* **Given task**
Write out again the entries from the first line to the line that includes "random.seed(7)", keeping both of those lines.

* **Data to process**
****************************************
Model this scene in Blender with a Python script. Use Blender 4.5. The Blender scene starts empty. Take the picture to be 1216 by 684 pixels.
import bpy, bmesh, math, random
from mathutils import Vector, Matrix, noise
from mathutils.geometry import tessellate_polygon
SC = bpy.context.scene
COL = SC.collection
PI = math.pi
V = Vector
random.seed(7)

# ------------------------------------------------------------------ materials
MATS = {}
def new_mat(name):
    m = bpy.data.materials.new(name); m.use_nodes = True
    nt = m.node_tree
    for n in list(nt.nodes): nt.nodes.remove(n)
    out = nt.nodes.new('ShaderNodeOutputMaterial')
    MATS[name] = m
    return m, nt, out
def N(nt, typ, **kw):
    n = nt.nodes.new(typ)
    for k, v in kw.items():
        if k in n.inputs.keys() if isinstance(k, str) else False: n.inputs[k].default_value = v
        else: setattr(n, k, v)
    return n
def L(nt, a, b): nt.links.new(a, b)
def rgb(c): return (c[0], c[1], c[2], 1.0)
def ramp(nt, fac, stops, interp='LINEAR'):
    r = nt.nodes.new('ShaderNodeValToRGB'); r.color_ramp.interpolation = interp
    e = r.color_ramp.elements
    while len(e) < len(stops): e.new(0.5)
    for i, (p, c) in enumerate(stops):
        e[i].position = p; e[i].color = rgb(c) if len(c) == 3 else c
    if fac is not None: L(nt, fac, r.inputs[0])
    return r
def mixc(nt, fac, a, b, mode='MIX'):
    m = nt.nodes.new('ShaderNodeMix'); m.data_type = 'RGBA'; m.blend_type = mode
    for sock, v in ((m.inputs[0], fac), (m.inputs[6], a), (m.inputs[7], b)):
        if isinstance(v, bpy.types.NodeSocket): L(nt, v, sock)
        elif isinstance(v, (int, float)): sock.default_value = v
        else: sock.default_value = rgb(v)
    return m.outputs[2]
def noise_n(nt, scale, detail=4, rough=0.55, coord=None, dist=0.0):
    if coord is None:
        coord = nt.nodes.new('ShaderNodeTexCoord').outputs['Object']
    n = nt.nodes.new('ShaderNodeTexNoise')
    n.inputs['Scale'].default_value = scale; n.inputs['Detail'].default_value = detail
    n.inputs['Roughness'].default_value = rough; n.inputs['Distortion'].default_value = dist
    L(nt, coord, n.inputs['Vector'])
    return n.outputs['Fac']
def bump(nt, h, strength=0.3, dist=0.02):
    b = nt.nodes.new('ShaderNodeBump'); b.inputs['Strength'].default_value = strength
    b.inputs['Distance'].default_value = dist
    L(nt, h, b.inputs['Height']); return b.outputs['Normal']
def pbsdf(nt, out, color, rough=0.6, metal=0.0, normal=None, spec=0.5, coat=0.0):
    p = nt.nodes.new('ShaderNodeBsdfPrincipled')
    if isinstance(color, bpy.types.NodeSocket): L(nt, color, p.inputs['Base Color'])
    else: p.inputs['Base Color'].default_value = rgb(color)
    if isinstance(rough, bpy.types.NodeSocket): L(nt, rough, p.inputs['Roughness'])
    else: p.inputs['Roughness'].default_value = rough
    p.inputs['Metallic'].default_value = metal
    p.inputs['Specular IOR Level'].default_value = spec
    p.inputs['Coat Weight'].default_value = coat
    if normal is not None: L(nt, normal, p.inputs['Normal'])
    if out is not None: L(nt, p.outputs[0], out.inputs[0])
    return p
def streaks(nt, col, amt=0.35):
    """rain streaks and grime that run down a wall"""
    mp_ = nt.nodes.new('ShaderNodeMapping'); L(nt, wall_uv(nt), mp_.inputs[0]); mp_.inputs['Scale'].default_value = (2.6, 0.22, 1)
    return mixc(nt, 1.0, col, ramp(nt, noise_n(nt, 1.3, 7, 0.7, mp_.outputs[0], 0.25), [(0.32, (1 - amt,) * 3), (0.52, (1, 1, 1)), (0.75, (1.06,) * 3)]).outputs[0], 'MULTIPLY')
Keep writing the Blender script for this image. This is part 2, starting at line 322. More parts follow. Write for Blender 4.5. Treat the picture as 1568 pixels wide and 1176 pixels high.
****************************************
* **Solution**
Model this scene in Blender with a Python script. Use Blender 4.5. The Blender scene starts empty. Take the picture to be 1216 by 684 pixels.
import bpy, bmesh, math, random
from mathutils import Vector, Matrix, noise
from mathutils.geometry import tessellate_polygon
SC = bpy.context.scene
COL = SC.collection
PI = math.pi
V = Vector
random.seed(7)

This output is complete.